Written task
Print the listing below from its opening line through the line holding "COL = scn.collection", both ends included.

(begin)

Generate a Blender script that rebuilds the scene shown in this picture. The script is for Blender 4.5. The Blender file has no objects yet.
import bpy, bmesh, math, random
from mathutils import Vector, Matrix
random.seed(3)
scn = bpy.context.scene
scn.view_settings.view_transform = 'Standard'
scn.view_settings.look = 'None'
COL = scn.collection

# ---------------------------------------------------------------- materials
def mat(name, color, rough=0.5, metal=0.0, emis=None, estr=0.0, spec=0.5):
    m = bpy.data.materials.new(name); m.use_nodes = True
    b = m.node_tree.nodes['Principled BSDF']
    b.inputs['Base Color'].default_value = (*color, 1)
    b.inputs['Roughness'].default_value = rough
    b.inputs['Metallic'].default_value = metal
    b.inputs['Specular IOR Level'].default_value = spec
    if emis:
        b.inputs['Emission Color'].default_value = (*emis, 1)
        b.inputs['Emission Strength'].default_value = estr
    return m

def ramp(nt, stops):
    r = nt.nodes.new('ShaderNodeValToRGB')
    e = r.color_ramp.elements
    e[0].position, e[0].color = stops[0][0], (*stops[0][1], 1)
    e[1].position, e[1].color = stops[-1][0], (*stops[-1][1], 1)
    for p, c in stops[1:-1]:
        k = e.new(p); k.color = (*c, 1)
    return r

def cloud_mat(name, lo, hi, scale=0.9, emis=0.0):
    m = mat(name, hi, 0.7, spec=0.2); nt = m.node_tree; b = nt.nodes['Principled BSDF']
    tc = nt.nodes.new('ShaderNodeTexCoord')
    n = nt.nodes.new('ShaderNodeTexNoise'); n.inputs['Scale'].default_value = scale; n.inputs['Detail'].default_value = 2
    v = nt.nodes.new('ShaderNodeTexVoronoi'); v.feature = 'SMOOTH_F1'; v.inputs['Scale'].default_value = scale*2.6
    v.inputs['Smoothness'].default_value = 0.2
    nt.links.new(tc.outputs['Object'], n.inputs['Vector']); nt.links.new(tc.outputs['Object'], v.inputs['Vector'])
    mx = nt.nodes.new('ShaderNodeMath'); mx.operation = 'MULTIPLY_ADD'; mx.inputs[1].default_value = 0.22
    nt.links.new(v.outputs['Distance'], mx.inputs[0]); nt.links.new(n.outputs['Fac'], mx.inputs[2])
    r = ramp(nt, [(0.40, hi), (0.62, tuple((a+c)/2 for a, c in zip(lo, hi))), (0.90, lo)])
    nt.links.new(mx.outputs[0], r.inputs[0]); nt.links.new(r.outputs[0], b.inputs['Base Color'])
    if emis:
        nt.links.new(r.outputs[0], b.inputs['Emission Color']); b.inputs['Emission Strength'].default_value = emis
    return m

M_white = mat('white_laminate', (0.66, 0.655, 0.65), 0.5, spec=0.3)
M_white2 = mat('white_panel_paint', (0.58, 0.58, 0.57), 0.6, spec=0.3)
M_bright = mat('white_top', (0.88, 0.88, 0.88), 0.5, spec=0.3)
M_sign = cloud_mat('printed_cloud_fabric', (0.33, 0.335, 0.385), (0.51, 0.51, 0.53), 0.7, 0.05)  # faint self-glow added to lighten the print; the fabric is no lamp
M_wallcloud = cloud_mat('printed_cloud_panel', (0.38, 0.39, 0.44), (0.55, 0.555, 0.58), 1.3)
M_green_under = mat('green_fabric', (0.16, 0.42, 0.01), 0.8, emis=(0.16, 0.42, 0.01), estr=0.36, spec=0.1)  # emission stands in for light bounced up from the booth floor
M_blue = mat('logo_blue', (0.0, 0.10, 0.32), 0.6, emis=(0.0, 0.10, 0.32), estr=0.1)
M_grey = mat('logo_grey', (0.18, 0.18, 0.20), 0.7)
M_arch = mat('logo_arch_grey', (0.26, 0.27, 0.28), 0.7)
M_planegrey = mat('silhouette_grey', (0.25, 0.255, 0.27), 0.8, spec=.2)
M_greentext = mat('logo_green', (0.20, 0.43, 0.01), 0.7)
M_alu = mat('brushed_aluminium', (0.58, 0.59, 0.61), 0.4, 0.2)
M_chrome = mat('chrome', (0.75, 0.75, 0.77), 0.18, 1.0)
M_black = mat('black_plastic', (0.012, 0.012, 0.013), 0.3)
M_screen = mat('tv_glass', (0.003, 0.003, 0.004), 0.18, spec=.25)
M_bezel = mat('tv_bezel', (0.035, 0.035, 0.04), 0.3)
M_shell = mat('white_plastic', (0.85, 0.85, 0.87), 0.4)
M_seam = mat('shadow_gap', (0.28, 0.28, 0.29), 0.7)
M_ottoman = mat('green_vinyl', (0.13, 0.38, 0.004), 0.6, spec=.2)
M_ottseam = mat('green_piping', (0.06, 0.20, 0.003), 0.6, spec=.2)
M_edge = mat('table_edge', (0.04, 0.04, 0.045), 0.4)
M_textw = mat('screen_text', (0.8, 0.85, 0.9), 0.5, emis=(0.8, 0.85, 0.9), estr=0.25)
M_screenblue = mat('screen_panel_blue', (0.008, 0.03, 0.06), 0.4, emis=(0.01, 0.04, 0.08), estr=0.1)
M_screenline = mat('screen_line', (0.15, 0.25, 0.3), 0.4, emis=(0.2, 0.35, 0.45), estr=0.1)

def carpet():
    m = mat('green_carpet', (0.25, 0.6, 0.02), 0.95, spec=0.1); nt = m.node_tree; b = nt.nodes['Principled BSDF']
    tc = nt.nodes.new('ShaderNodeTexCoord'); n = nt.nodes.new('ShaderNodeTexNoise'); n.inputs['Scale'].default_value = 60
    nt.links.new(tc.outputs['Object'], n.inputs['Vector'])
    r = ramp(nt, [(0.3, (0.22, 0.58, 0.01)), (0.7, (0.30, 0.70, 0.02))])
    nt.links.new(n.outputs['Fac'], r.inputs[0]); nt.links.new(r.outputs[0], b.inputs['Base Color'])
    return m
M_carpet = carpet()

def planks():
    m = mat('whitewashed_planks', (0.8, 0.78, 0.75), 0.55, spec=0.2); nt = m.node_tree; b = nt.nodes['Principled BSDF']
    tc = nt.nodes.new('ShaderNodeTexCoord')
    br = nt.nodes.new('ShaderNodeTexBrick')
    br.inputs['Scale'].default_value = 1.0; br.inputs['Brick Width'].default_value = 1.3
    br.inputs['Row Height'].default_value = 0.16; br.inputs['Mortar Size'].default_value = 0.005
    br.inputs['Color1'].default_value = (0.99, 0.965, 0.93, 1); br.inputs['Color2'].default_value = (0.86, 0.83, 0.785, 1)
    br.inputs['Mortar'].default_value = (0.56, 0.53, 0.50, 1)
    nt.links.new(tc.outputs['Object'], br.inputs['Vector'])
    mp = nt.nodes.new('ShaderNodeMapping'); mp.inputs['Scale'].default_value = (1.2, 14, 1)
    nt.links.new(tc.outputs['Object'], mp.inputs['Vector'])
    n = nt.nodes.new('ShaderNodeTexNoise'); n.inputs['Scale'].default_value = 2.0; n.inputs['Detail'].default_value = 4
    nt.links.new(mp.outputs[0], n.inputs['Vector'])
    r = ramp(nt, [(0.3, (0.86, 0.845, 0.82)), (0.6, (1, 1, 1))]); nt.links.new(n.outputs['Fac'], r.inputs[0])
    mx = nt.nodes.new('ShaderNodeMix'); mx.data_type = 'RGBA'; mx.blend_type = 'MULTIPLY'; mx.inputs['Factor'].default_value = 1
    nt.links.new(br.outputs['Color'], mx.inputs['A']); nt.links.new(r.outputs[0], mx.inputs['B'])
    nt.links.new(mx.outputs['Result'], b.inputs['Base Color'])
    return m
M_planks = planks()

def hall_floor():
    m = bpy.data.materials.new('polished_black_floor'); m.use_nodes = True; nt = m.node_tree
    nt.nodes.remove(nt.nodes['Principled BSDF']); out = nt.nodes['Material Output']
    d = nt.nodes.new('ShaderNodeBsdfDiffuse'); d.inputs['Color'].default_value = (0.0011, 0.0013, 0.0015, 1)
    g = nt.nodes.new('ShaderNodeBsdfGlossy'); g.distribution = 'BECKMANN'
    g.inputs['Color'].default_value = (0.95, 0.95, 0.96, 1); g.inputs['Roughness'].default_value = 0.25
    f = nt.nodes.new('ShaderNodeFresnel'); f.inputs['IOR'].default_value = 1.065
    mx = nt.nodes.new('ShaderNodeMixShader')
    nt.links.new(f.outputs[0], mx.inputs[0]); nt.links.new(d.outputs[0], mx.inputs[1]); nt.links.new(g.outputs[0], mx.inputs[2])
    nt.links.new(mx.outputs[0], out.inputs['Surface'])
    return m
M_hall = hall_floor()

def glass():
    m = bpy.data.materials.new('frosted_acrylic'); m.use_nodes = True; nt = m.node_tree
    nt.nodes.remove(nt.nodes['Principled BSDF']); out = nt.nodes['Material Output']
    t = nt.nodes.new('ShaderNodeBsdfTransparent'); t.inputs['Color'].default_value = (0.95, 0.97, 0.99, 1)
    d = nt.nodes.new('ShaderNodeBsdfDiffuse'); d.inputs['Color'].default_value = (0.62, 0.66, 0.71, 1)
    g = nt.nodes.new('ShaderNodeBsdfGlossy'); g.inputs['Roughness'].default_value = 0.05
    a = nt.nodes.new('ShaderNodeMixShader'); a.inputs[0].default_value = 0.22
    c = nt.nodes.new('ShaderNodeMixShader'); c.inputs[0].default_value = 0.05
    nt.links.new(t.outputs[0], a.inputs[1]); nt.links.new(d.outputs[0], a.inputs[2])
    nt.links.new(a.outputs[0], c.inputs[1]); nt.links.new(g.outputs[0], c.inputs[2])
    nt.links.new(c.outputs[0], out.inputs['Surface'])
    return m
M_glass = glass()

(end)

Written solution
Generate a Blender script that rebuilds the scene shown in this picture. The script is for Blender 4.5. The Blender file has no objects yet.
import bpy, bmesh, math, random
from mathutils import Vector, Matrix
random.seed(3)
scn = bpy.context.scene
scn.view_settings.view_transform = 'Standard'
scn.view_settings.look = 'None'
COL = scn.collection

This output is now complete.